Lastly, use an initialization list:
pump::pump() :
portNumber(L"com9")
{}
The initialization list is to initialize, the constructor is to finish construction. (Also, this-> is ugly to almost all C++ people; it's not nice and redundant.)
Use const wchar_t* to point at a literal.
The reason the conversion exists is because it has been valid from early versions of C to assign a string literal to a non-const pointer[*]. The reason it's deprecated is that it's invalid to modify a literal, and it's risky to use a non-const pointer to refer to something that must not be modified.
[*] C didn't originally have const. When const was added, clearly it should apply to string literals, but there was already code out there, written before const existed, that would break if suddenly you had to sprinkle const everywhere. We're still paying today for that breaking change to the language. Since it's C++ you're using, it wasn't even a breaking change to this language.
Apparently, portNumber is a wchar_t * (non-const), correct? If so:
the first one is wrong, because string literals are read-only (they are const pointers to an array of char usually stored in the string table of the executable, which is mapped in memory somewhere, often in a readonly page).
The ugly, implicit conversion to non-const chars/wchar_ts was approved, IIRC, to achieve compatibility with old code written when const didn't even existed; sadly, it let a lot of morons which do not know what const correctness means get away with writing code that asks non-const pointers even when const pointers would be the right choice.
The second one is wrong because you're making portNumber point to a variable allocated on the stack, which is deleted when the constructor returns.

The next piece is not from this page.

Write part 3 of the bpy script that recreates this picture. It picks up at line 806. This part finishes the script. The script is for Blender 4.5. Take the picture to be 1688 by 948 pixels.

After the constructor returns, the pointer stored in portNumber points to random garbage.
The correct approach is to declare portNumber as const wchar_t * if it doesn't need to be modified. If, instead, it does need to be modified during the lifetime of the class, usually the best approach is to avoid C-style strings at all and just throw in a std::wstring, that will take care of all the bookkeeping associated with the string.